DHS Funding Standoff Now the Longest Partial Shutdown Ever

Partisan standoff over immigration funding leaves DHS shuttered for weeks
Posted Mar 30, 2026 12:30 AM CDT
DHS Funding Standoff Now US' Longest Partial Shutdown Ever
Travelers stand in a TSA checkpoint line at Hartsfield–Jackson Atlanta International Airport on Friday, March 27, 2026.   (AP Photo/Emilie Megnien)

The fight over immigration policy just produced a new kind of record in Washington, and not the bragging kind. The Department of Homeland Security's funding lapse hit day 44 on Sunday, making it the longest partial government shutdown the US has seen, NBC News reports. It broke the previous record set during the federal government's 43-day shutdown last year. This time around, other federal agencies are funded, but DHS is not—and the stalemate shows little sign of ending soon; Congress is largely out of town until mid-April.

The Senate on Friday approved a bipartisan measure to fund most of DHS, but not Immigration and Customs Enforcement (ICE) and Customs and Border Protection. House GOP leaders dismissed that plan—Speaker Mike Johnson labeled it "a joke"—and instead passed a short-term funding bill that is going nowhere in the Senate. Democrats say they won't back full DHS funding without tighter rules on immigration enforcement. The partial shutdown, which began Feb. 14, is rippling through airports, where TSA officers have worked without pay, prompting long lines, resignations, and mass sick-outs.

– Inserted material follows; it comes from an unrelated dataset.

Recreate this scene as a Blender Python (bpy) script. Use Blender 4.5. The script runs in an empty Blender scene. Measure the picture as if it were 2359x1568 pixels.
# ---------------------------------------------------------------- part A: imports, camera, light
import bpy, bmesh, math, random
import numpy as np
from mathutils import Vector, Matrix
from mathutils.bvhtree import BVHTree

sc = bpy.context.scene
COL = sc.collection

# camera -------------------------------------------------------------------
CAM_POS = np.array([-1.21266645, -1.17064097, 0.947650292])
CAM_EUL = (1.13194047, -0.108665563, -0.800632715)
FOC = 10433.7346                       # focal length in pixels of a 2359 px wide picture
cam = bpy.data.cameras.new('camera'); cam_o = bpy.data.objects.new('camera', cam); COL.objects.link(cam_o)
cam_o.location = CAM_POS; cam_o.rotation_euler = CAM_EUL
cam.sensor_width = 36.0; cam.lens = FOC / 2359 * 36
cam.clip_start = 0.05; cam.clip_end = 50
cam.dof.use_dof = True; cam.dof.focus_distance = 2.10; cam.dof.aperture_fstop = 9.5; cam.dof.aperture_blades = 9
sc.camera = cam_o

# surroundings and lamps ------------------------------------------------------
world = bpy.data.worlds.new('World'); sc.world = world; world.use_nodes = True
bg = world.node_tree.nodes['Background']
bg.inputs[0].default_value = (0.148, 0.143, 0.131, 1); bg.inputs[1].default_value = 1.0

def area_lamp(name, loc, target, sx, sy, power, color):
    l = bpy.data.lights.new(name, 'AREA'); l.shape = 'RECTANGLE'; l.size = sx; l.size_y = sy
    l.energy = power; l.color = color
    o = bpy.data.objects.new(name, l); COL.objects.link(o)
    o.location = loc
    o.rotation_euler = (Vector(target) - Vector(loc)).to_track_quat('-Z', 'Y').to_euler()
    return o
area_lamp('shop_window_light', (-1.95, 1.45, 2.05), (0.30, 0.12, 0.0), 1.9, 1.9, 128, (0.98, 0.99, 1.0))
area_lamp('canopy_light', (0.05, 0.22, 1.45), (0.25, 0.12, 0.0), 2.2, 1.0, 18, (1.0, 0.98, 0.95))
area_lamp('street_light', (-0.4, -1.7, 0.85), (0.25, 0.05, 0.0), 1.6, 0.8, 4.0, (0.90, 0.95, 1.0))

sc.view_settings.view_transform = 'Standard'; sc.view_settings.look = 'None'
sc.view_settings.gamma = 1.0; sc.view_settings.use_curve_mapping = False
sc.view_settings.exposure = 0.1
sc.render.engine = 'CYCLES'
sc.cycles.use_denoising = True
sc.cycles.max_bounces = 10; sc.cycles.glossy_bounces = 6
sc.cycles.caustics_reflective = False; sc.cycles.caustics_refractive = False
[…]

President Trump ordered DHS on Friday to resume paying TSA employees; Trump's "border czar" Tom Homan says checks are expected Monday or Tuesday, ABC News reports. Officers were still calling out sick after Trump's order, with 10.27% of scheduled workers calling out Saturday. ICE agents, funded under an earlier spending package, have been getting paid and are now assisting at airports. Homan said Sunday that the agents will stay at airports "as long as they need us," the AP reports.